Rico Smith has some rules for his household, one being that nothing gets taped to bedroom walls. There has been only one exception.

It’s been almost eight years since his oldest son came to him with a lofty desire. Having fallen in love with football, a young Brandon Smith told his dad that he wanted to grow into one of the best athletes his Virginia hometown had ever seen. He wanted to go to college on scholarship and eventually play professionally. Rico stopped him right there. “We have another rule in the house that you don’t talk about the NFL or anything beyond college,” he said.

Academics came first, but if Brandon was indeed that ambitious, Rico wanted him to put his intentions in writing. So Brandon penned a letter telling his future self to maintain good grades, to work diligently on and off the field and go to lengths that others refused. Most of all, he needed to prove wrong anybody who might doubt his dreams. He wrote it all down, tacked the paper on his wall by his bed and read it every day until he became one of the best high school prospects on the East Coast.

“He spoke it into existence at the age of 10,” Rico recalled. “He said one day, ‘I’m going to be the best football player to ever come out of Louisa County and I’m going to be one of the best football players in the entire country.’ ”

A few dozen scholarship offers later, Brandon Smith is set to begin his career at Penn State as an early enrollee. He’s the highest-rated defensive recruit in the Nittany Lions’ incoming freshman class, but it wasn’t easy getting to this point.

In order to assess Brandon’s commitment toward his goals, Rico challenged him in a variety of ways. He started by enrolling Brandon into high school courses when he was still in eighth grade. That summer, the younger Smith attended football camps meant for high school upperclassmen. The following year, he commuted to a military academy as a freshman, attending classes by day and working out at night in the most challenging environments the Smiths could find.

“I know this may sound crazy, but we put him in situations where he’s either going to pass or fail, and a lot of times we put him in situations to fail because we wanted, from an academic and athletic standpoint, to see how bad he wanted it,” Rico said. “We put him in a situation to fail, not to hurt him, but to [encounter] failure. If he was willing to work through it and to keep pushing, then we as parents were willing to provide the resources to achieve some of his goals, not knowing that it would be to the extent that it is now.”

The first sign that they were on the right track came from the head coach of Fork Union Military Academy, where Smith spent his first year of high school. Mickey Sullivan, who had previously tutored Christian Hackenberg, spotted the young player’s potential right away.

“He told Brandon at the end of his ninth-grade year that you are special and you have the ability to be one of the great ones,” Rico recalled Sullivan saying.
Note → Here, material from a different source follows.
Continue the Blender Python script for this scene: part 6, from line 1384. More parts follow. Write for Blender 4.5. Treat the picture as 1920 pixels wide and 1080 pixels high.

At that time, Smith played a flex tight end/wide receiver position. When he moved back to Louisa County for his sophomore season, he forced his way into a linebacker role. By the third game of the season, he was starting at middle linebacker, tallying 17 tackles and a pair of sacks in his debut. There was no looking back – unless it was to review game film.

Rico is a network engineer for a bank. He has a football background, too, having played at Fork Union himself. So as Brandon progressed into his high school career, Rico combined his two specialties to help his son better understand the game.

“We started a tradition that even stands until today,” Rico said. “He’s watching between five and six hours of film [on a Thursday night before a game]. Then he’s also getting tested. With me being an IT computer geek, I created a spreadsheet for all the [opponent’s] plays and I put formulas in there that will give you what they run on first down, on second down and which formation, so Brandon had the task of watching film and entering that data into the spreadsheet, and then he got quizzed.”

Because of the sacrifices he began making in eighth grade, Smith has been able to graduate early and enrolled at Penn State in January. Rico describes his son as “laid back” and “mild-mannered,” but Brandon has been driven to achieve his goals. He has also received help from a network of mentors that includes coaches, uncles and friends, and his family has a strong religious faith, which they say has helped keep him pointed in the right direction. Said Rico “The way things have worked out and how things have transpired, it’s just incredible.”